Asumir el error como parte del proceso de aprendizaje requiere un cambio de paradigma tanto para estudiantes como para docentes. El primer paso es dejar de ver el fracaso como una amenaza y comenzar a interpretarlo como una oportunidad. 

“Cada error que cometemos nos brinda la oportunidad de reflexionar sobre lo que salió mal, identificar áreas de mejora y ajustar nuestra estrategia para el futuro”, afirma Montoya.

Además, es esencial que los educadores modelen esta actitud en el aula. Castigar el error desalienta la exploración y la autonomía; en cambio, acompañar al estudiante en su proceso de corrección fortalece la confianza y favorece el aprendizaje a largo plazo. 

“El docente debe ser un facilitador que legitime el ensayo y error como parte del proceso, no solo un evaluador de aciertos”, añade.

También la familia tiene un rol clave en este proceso. Los padres deben evitar actitudes sobreprotectoras o excesivamente exigentes. Cuando los niños crecen con miedo al error, tienden a evitar desafíos por temor a fracasar. Necesitan saber que equivocarse está bien, que no los define, y que pueden volver a intentarlo.

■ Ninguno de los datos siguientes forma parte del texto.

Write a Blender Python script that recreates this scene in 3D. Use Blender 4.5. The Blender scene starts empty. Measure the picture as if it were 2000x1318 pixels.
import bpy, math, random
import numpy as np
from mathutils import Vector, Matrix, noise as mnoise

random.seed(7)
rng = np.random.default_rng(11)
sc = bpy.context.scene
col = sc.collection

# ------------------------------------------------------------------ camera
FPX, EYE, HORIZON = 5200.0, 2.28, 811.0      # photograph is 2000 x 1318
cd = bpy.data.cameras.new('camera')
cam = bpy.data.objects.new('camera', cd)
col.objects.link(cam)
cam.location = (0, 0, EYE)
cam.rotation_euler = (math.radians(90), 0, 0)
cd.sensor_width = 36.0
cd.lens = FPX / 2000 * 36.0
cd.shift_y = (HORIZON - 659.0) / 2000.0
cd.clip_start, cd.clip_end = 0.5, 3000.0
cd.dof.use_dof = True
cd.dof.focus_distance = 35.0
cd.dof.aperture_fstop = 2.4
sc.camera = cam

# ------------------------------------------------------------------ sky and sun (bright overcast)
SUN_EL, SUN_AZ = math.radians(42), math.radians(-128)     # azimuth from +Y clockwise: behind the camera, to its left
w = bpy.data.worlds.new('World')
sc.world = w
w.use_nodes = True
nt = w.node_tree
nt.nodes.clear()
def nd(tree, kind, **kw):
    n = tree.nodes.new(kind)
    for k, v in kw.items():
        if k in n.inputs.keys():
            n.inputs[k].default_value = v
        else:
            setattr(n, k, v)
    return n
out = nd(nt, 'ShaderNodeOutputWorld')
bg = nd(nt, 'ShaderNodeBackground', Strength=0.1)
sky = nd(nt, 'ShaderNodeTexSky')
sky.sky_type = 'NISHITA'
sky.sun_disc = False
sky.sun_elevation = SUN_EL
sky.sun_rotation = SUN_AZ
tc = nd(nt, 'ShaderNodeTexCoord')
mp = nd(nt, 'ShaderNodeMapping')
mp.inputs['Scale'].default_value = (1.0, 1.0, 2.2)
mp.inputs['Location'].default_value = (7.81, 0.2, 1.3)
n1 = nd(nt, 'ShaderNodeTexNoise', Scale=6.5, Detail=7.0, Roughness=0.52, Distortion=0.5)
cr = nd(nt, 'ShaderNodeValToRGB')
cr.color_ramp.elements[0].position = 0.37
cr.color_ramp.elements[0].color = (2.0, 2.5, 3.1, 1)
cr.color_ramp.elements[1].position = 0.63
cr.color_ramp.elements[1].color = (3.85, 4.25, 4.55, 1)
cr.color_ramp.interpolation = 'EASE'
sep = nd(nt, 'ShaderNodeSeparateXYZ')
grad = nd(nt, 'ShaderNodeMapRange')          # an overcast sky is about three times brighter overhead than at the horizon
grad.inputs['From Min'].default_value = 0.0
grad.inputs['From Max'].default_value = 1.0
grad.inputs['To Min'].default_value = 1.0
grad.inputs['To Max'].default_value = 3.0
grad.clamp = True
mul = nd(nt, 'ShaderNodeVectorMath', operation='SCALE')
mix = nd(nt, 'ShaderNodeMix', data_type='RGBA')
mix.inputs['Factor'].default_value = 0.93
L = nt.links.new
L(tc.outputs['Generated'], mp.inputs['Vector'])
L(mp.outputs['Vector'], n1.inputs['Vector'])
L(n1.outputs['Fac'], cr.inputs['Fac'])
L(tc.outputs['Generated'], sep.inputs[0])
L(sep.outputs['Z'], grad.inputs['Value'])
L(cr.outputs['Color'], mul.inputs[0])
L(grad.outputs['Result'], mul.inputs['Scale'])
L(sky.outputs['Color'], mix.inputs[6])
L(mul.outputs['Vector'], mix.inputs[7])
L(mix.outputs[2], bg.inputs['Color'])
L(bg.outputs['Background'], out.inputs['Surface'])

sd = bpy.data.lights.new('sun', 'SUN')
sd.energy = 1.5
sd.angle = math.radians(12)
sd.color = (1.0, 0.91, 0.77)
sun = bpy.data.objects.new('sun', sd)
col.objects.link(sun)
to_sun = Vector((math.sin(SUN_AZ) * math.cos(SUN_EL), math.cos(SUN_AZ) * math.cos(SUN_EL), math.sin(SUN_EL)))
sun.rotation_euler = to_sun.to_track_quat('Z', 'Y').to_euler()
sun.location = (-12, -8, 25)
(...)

La experiencia de Hamilton College no es aislada. Universidades como James Madison y Pepperdine en EE.UU. han implementado programas centrados en la resiliencia, el bienestar emocional y el sentido de pertenencia. Todos comparten una idea central: redefinir qué significa “tener éxito” en el ámbito académico.

En un mundo marcado por la incertidumbre, la presión digital y la constante exposición a estándares de perfección —especialmente en redes sociales—, aprender a equivocarse es también una herramienta de salud mental. Aceptar el error como parte de la vida permite construir trayectorias más auténticas y sostenibles, tanto en lo personal como en lo profesional.

Enseñar a errar es enseñar a vivir. Montoya lo resume con claridad. “El fracaso nos enseña lecciones valiosas que no podríamos aprender de otra manera. Esa retroalimentación es invaluable en el proceso de crecimiento personal y profesional”.

Educar en el error no significa fomentar la mediocridad, sino cultivar la humildad, la perseverancia y la capacidad de transformación. En definitiva, no se trata de evitar caer, sino de aprender a levantarse mejor. Porque errar, si se hace con conciencia, puede ser el camino más corto hacia un aprendizaje profundo, duradero y humano.